In a September 2018 report, EIA said an increased use of natural gas was responsible for more carbon emissions reductions in electricity generation than renewables.

Environmental Protection Agency Administrator, Andrew Wheeler, said under the Trump administration all criteria air pollutants continue to decline, from particulate matter to ground-level ozone.
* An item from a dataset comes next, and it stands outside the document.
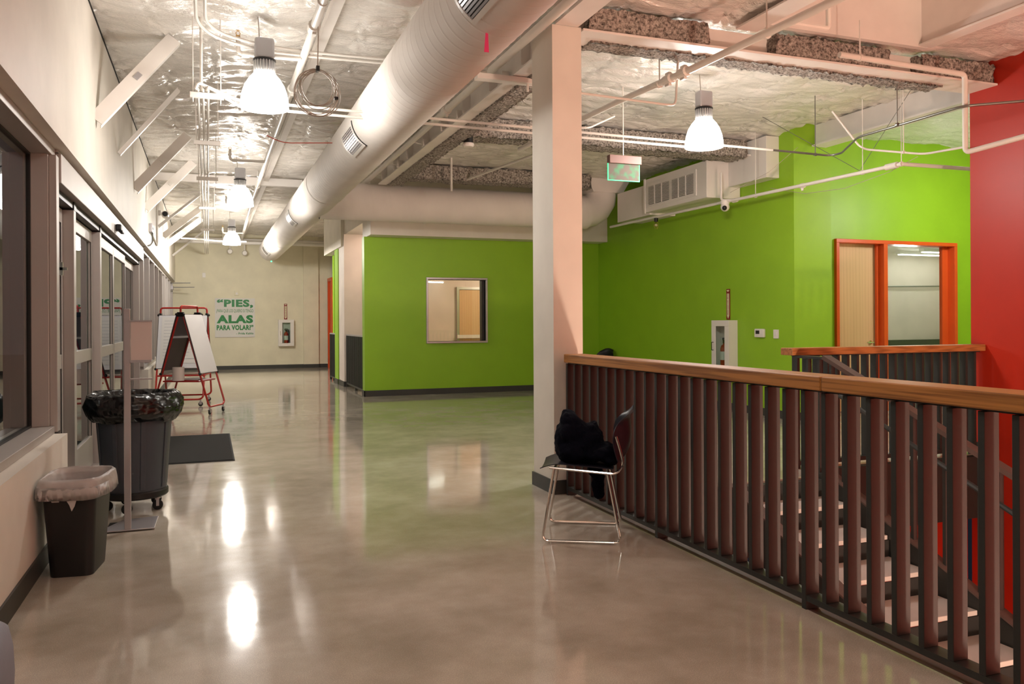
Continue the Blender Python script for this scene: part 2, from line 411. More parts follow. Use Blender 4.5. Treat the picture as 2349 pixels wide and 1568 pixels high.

Lead and sulfur dioxide pollution has dropped by double digits.

Wheeler said 93% of community water systems meet all health-based standards, all the time thanks in large part to EPA’s partnership with state and local communities. Since President Trump took office, EPA has approved eight Water Innovation Finance and Infrastructure Act WIFIA loans totaling nearly $2 billion to help finance more than $4 billion in water infrastructure projects which have created about 6,000 jobs.

“As the president mentioned, economic growth and environmental protection go hand in hand,” Loris at the Heritage Foundation said. “If you are more economically prosperous and if you are an economically free country, you are going to have the means and resources to take care of your environment.”

“When you have new investments, you’re replacing old inefficient technology with efficient technologies that are better for the environment as well as the economy,” Loris said.